Часть 4. Негативный дух и тайна Urgrund Глава 15 Деконструкция Гегеля (заметки на полях «Феноменологии Духа»)
Раздел 1. Субъект, Господин и Смерть
Феноменальное как вакхическое
Книга Гегеля называется «Феноменология Духа»[140]. Как он понимает феномен? Прежде можно было бы обратиться к «Тимею» Платона и его философской топике, где четко выделены два начала: мир идей (Гегель начинает свою философию с постулирования Идеи-Логоса, являющейся вначале Абстракцией) и мир феноменов (явлений). Мир идей неизменен, вечен, бессмертен, первичен. Это область парадигм — образцов. Мир явлений характеризуется сменой ритма появлений/исчезновений, это область копий, т. е. идей, воплощенных в вещах, подверженных изменению.
Можно было бы сопоставить первый мир с Аполлоном, второй — с Дионисом. Аполлон есть солярная строгость пропорций и неизменность прин-ципов. Дионис есть лунарная динамика появлений и исчезновений — его встречают и провожают; он проводит часть времени в Аиде, часть на земле. По Платону, оба мира (и мир идей и мир копий) являются вечными, только по-разному — первый вечно-неизменен, второй вечно меняется. Первый напоминает бытие Парменида, второй — бытие Гераклита.
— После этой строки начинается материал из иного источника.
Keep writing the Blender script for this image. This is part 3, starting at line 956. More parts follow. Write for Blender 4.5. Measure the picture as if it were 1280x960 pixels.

Тут можно вспомнить К. Кереньи[141] и его гипотезу о влиянии орфизма на Платона, при том, что самих орфиков он описывает как группу мужчин, посвященных в дионисийские культы и систематизировавших интеллектуально их содержание, ранее бывшее достоянием жриц. Феноменальный мир — это привилегированная зона Диониса, его царство, «пещера нимф» неоплатоника Порфирия.